Over 34 years, Saraswathi Kurian taught more than 6,000 students the fine art of cooking at Cultural Academy, Santhome. Homemakers and graduates cooked as she instructed them, based on recipes she’d tried, re-tried and tweaked till they were perfect.
Rebecca Chandy, 92, who was principal of the Academy, has now come up with tried & true , a compilation of recipes taught by her late sister from 1971-2005. The book will be released at 4 p.m. today at Amethyst.
Growing up across Kerala — in Kottayam, Quilon and Trivandrum — Saraswathi and her younger sister Rebecca rarely visited the kitchen. Their father wanted them to study and “come first in class”. Rebecca started cooking after marriage, but Saraswathi, keen on the culinary arts, followed up a degree in Zoology in Trivandrum with another in Home Science from Lady Irwin College, Delhi. “She then got married, lived in a mansion, threw parties and was a graceful host,” recalls Rebecca. Especially popular during these eclectic get-togethers were the “eats she made”.

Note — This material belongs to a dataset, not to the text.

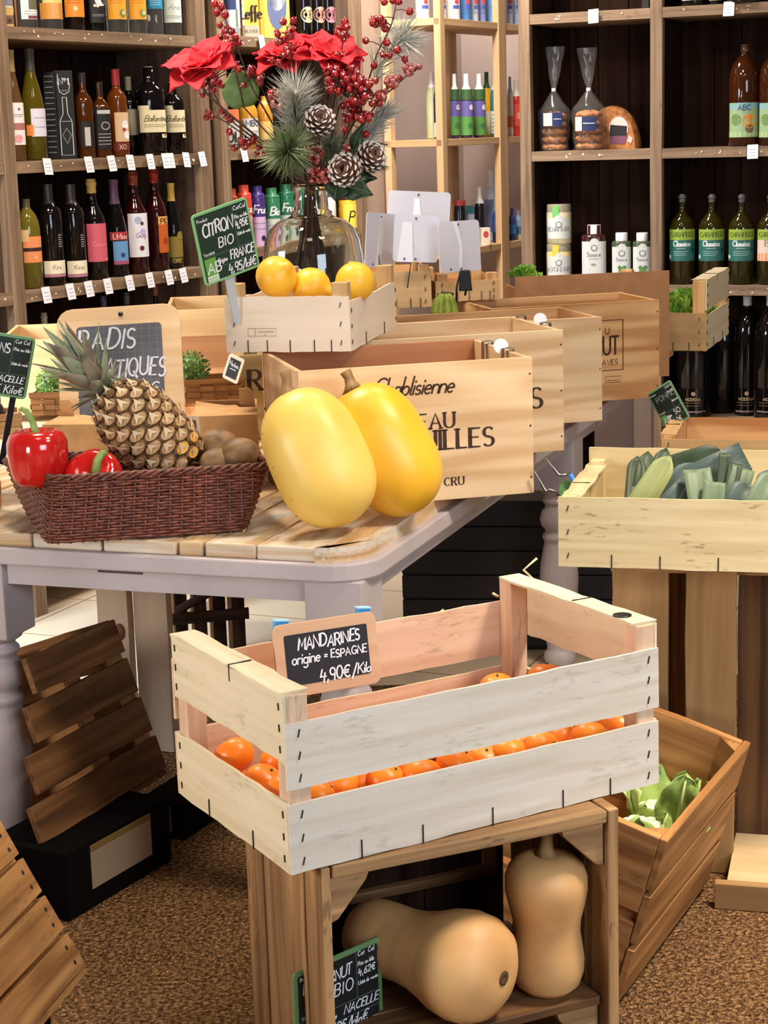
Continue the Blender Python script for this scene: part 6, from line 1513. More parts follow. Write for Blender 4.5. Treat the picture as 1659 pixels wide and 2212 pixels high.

Rebecca joined the Cultural Academy, set amidst the sands of the Marina Beach, and was appointed Principal in 1969. A cookery teacher had resigned and they were on the lookout for another. That’s when Saraswathi offered to teach. Rebecca’s reaction? “You?” But Saraswathi, then about 35, felt it was a great opportunity to teach interested students and stay active.
Then on, till 2005, she taught twice a week — two sessions each on Monday and Thursday. Her daughter Usha Abraham, who lives in Bangalore, remembers waiting for her mother and aunt to get back from the Academy — they would bring back a small box that contained samples of the day’s lessons! She says her mother was a meticulous cook, fast but exact in her measurements and recipes.
Rachel Kurian, another daughter who lives in The Netherlands, recalls her mother and sister Usha (15 years older than her) discussing recipes over the phone. The family home was full of cousins, laughter, love and the aroma of good food. Saraswathi would churn out food for all, even coming up with a ‘quick’ version of biryani that could feed a hundred people.
Rachel and Usha have varied “food” memories of their ammachy. Rachel speaks fondly of the twice-a-year Easter and Christmas treat of appam and ishtu and aval, while Usha mentions breakfast of puttu and irachi ulathiyathu, made often because their father loved it. Rebecca’s smile reaches her eyes when she speaks of her sister’s pizzas.
Saraswathi had written down the recipes in various dog-eared notebooks, speckled with turmeric and chilli powder, and bearing the aroma of spices. Rebecca went through all of them, and whittled down the list to “recipes that I remember her cooking, and my tasting”. She also edited the instructions, keeping them taut.
As Principal, Rebecca would taste the dishes made by every batch. “There would be five students to a table, and I’d go around sampling. Sometimes, I would tell them the recipe had to be tweaked,” she says. Saraswathi would work on it, and the sisters remained “best friends”, despite their age difference.
Rachel says food fascinated her mother. “During our trips to Kodi, she would want to know how the cakes sold at Mr. Mathew’s CLS Book Shop were so soft,” she smiles.
Many people, especially her four children and eight grandchildren, were the recipients of Saraswathi’s largesse. Her cakes, decked up with dolls in skirts made of icing sugar, were legendary. But, most of all was her ability to persist till she cooked a dish the way it had to be. That’s exactly what the book hopes to inspire people to do.
Sabita Radhakrishna will release the book at Amethyst on Wednesday, July 20 at 4 p.m.